*Written exercise*. Your task is to copy each line that has the word "pixels".

*Data excerpt*.
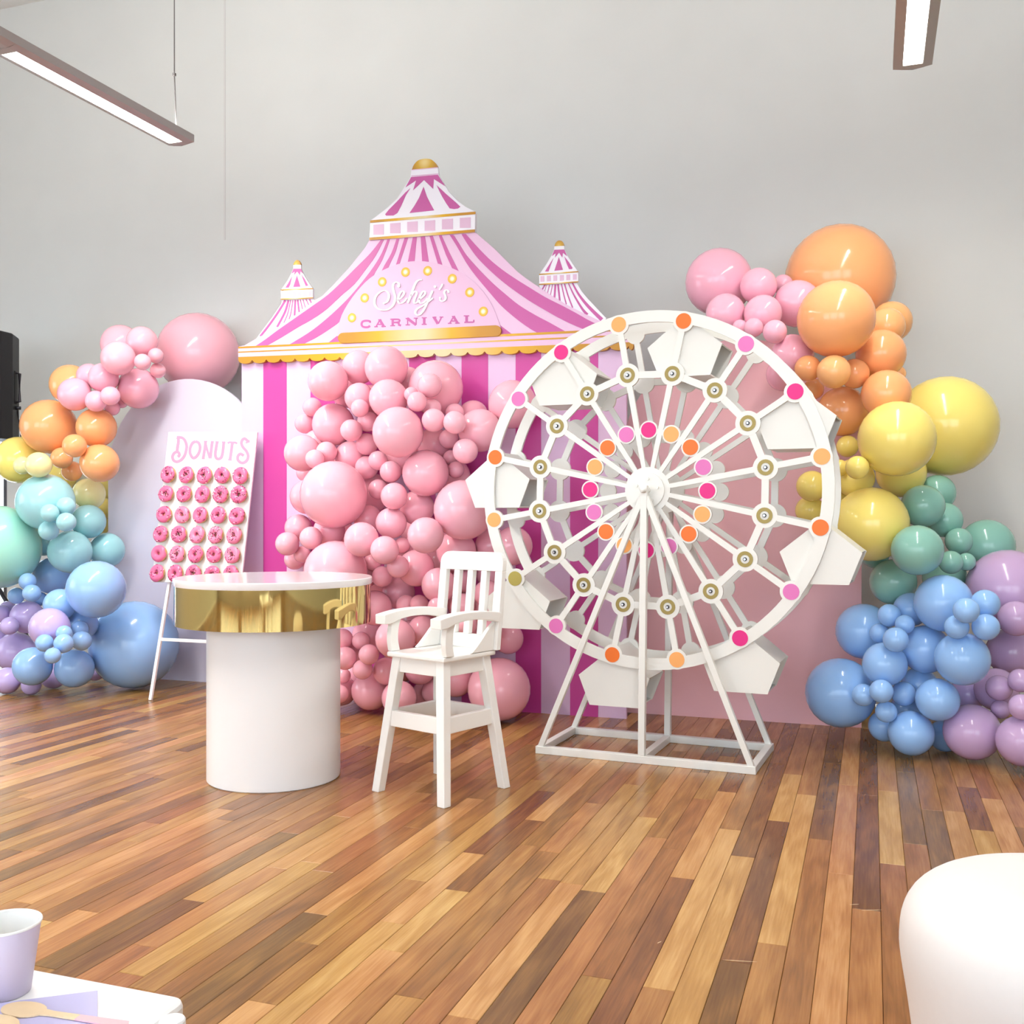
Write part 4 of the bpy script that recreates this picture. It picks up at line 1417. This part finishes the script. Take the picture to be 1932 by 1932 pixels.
# (x, y, radius in photograph pixels, colour, layer: 0 = rear ... 4 = front, optional landmark name)
LEFT = [
    (374, 668, 77, 'P', -1, 'the giant pink balloon behind the arch'), (133, 726, 38, 'A', 0), (115, 900, 28, 'Y', -1), (185, 922, 26, 'Y', -1), (192, 960, 22, 'Y', -1), (187, 990, 20, 'Y', -1),
    (228, 650, 37, 'P', 1), (268, 645, 29, 'P', 2), (168, 709, 23, 'K', 0), (195, 713, 28, 'K', 1), (223, 676, 32, 'P', 3), (141, 744, 31, 'K', 2), (229, 757, 13, 'K', 0), (212, 770, 14, 'K', 0),
    (181, 757, 20, 'K', 2), (208, 747, 18, 'K', 3), (260.6, 733, 38, 'K', 2), (294, 671, 14.5, 'P', 3), (269, 683, 15.5, 'P', 4), (298, 699, 14.5, 'P', 3),
    (36, 868, 44, 'Y', 1, 'the big yellow balloon by the loudspeaker'), (92, 805, 51, 'O', 2, 'the big orange balloon by the loudspeaker'), (182, 807, 37, 'O', 2), (188, 874, 36, 'O', 2), (136, 889, 19, 'O', 1), (116.5, 864, 20, 'O', 3), (140.5, 841, 22, 'O', 4),
    (43, 878, 17, 'y', 3), (73, 877, 24, 'y', 3), (168, 932, 30, 'y', 1),
    (-6, 1032, 79, 'M', 2, 'the giant mint balloon'), (86, 947, 53, 'Q', 2, 'the big aqua balloon'), (82, 1026, 23, 'Q', 1), (201.6, 1038, 33, 'Q', 1), (166.5, 984, 32, 'Q', 2), (132, 1041, 40, 'Q', 3, 'the pale aqua balloon in the middle'),
    (124.6, 955, 17.5, 'Q', 3), (94, 968, 17, 'Q', 4), (92, 1001, 18.5, 'Q', 4), (125, 985, 18, 'Q', 4),
    (97, 1086, 34, 'B', 2), (113, 1141, 30, 'B', 2), (155, 1178, 29, 'B', 1), (76, 1130, 13, 'B', 1), (52, 1097, 16, 'B', 2), (31, 1124, 15.5, 'B', 3), (60, 1119, 16.5, 'B', 4), (181.5, 1112, 54, 'B', 3, 'the big blue balloon beside the arch'),
    (253, 1216, 82, 'B', 0, 'the giant blue balloon behind the easel leg'),
    (14, 1150, 16, 'L', 1), (2, 1158, 17, 'L', 2), (51, 1164, 31, 'L', 2), (93.5, 1184, 37, 'L', 3, 'the rounded purple balloon among blue ones'), (-2, 1199, 13, 'L', 2), (18, 1181, 17, 'L', 4), (30, 1230, 37, 'L', 3), (13, 1284, 25, 'L', 3), (59, 1293, 18, 'L', 1), (101, 1275, 24, 'L', 1), (180, 1266, 18, 'L', 0),
    (150, 1188, 17, 'B', 3), (121, 1195, 15, 'B', 4), (84, 1213, 16.5, 'B', 4), (120, 1214, 18, 'B', 4), (154, 1209, 18.5, 'B', 4), (61.5, 1257, 36, 'B', 4), (140.5, 1261, 36, 'B', 4, 'the lowest blue balloon beside the arch'), (99.5, 1237, 15, 'B', 5),
]
MID = [
    (600, 840, 30, 'P', -1), (655, 740, 30, 'P', -1), (700, 760, 34, 'P', -1), (770, 720, 28, 'P', -1), (760, 860, 36, 'P', -1), (700, 930, 38, 'P', -1), (850, 900, 38, 'P', -1), (790, 1000, 36, 'P', -1), (640, 1010, 32, 'P', -1), (720, 1110, 38, 'P', -1), (830, 1060, 34, 'P', -1), (880, 1140, 36, 'P', -1), (790, 1170, 36, 'P', -1), (840, 1225, 34, 'P', -1), (760, 1250, 36, 'P', -1), (700, 1200, 36, 'P', -1), (665, 1280, 30, 'P', -1), (900, 1215, 34, 'P', -1), (800, 1310, 24, 'P', -1), (880, 1060, 26, 'P', -1), (668, 1232, 26, 'P', -1), (905, 1150, 28, 'P', -1), (850, 1000, 28, 'P', -1), (925, 1085, 26, 'P', -1), (770, 1040, 26, 'P', -1), (690, 1080, 28, 'P', -1), (645, 885, 26, 'P', -1),
    (619, 719, 38, 'P', 2, 'the upper corner balloon'), (677, 693, 32, 'P', 1), (729, 694, 41, 'P', 2, 'the topmost balloon'), (822, 732, 52, 'P', 1, 'the big balloon under the CARNIVAL sign'), (811, 727, 23, 'R', 2), (678, 750, 28, 'P', 1), (733, 752, 37, 'P', 2), (776, 744, 14, 'P', 2), (787, 758, 19, 'P', 3), (589, 768, 18, 'P', 2), (575, 799, 19, 'P', 1), (679, 770, 17, 'P', 3), (629, 801, 40, 'P', 2, 'the balloon over the giant one'),
    (694, 795, 20, 'P', 3), (663, 812, 21, 'P', 3), (751, 815.5, 48.5, 'P', 3, 'the big shiny balloon in the column centre'), (815, 770, 18, 'R', 2), (818, 793, 22.5, 'R', 3), (858, 779, 18, 'R', 2), (858, 797, 22, 'R', 3), (893, 783, 28, 'P', 0), (905, 812, 41, 'P', 1, 'the balloon cut by the wheel rim'), (967, 763, 46, 'P', 0, 'the balloon behind the upper wheel rim'),
    (847, 828, 19, 'P', 2), (878, 851, 24, 'P', 3), (850, 863, 14, 'P', 2), (860, 886, 16, 'P', 3), (818, 838, 32, 'P', 0), (692, 838, 21, 'P', 2), (713, 869, 18.5, 'P', 2), (692, 882, 22, 'P', 1), (737, 890, 20.5, 'P', 4), (661, 861, 29, 'P', 0), (571, 855, 35, 'P', 1), (616, 853, 20, 'R', 3), (594, 866, 18, 'R', 3), (575, 892, 16, 'P', 1),
    (630, 933, 63.5, 'P', 3, 'the giant balloon above the table'), (580, 937, 33, 'P', 1), (803, 892.5, 44, 'P', 3, 'the round balloon in the column centre'), (714, 923, 19, 'P', 2), (743.6, 936, 25.5, 'P', 4), (875, 962, 57, 'P', 2, 'the big balloon behind the gondola'), (787, 958, 33, 'P', 0), (738, 987, 29.5, 'P', 3), (694, 979, 27, 'P', 1), (563, 996, 26, 'P', 1), (542, 1026, 22.5, 'R', 3), (586.7, 1015, 21.5, 'R', 3), (682, 1018, 33, 'P', 3), (803, 1010, 34.5, 'P', 3), (621, 1001, 30, 'P', 1),
    (725.6, 1038, 27, 'P', 4), (759, 1029, 15.5, 'P', 3), (861, 1040, 38, 'P', 1), (930, 1030, 34, 'P', 0), (968, 1030, 37, 'P', 0, 'the balloon peeping through the wheel'), (633, 1080, 60, 'P', 2, 'the giant balloon half behind the table'), (570, 1046, 16, 'P', 1), (556, 1055, 20, 'P', 0), (703, 1060, 17, 'P', 2), (751, 1069, 21.5, 'P', 3), (785, 1072, 35, 'P', 2), (721, 1088, 20, 'P', 2), (752, 1118, 31, 'P', 1), (828, 1104, 33, 'P', 2, 'the balloon at the chair back'), (707, 1147, 33, 'P', 2, 'the balloon against the gold band'),
    (791, 1140, 18, 'P', 3), (766, 1141, 19, 'P', 2), (823, 1144, 16, 'P', 3), (797, 1189, 28, 'P', 2), (746, 1205, 38, 'P', 2, 'the oval balloon under the chair arm'), (775, 1195, 25, 'P', 1), (646, 1206, 20, 'P', 2), (681, 1209, 17, 'P', 3), (651, 1242, 22, 'P', 2), (696, 1235, 19.5, 'P', 3), (684, 1263, 19, 'P', 2), (648, 1275, 14, 'P', 2), (729, 1266, 26, 'P', 2), (700, 1303, 37, 'P', 1, 'the floor balloon beside the pedestal'), (645, 1303, 28, 'P', 0), (640, 1310, 18, 'P', 1), (753, 1317, 33, 'P', 2),
    (793, 1262, 30, 'P', 1), (819, 1305, 24, 'P', 0), (860, 1282, 33, 'P', 1), (941.7, 1300.5, 59.5, 'P', 2, 'the giant balloon on the floor by the chair'), (959, 1205, 29, 'P', 1), (872, 1096, 22, 'P', 1), (872, 1143, 24, 'P', 2), (919, 1120, 26, 'P', 1), (880, 1178, 20, 'P', 2), (925, 1190, 22, 'P', 1),
]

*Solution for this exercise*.
Write part 4 of the bpy script that recreates this picture. It picks up at line 1417. This part finishes the script. Take the picture to be 1932 by 1932 pixels.
# (x, y, radius in photograph pixels, colour, layer: 0 = rear ... 4 = front, optional landmark name)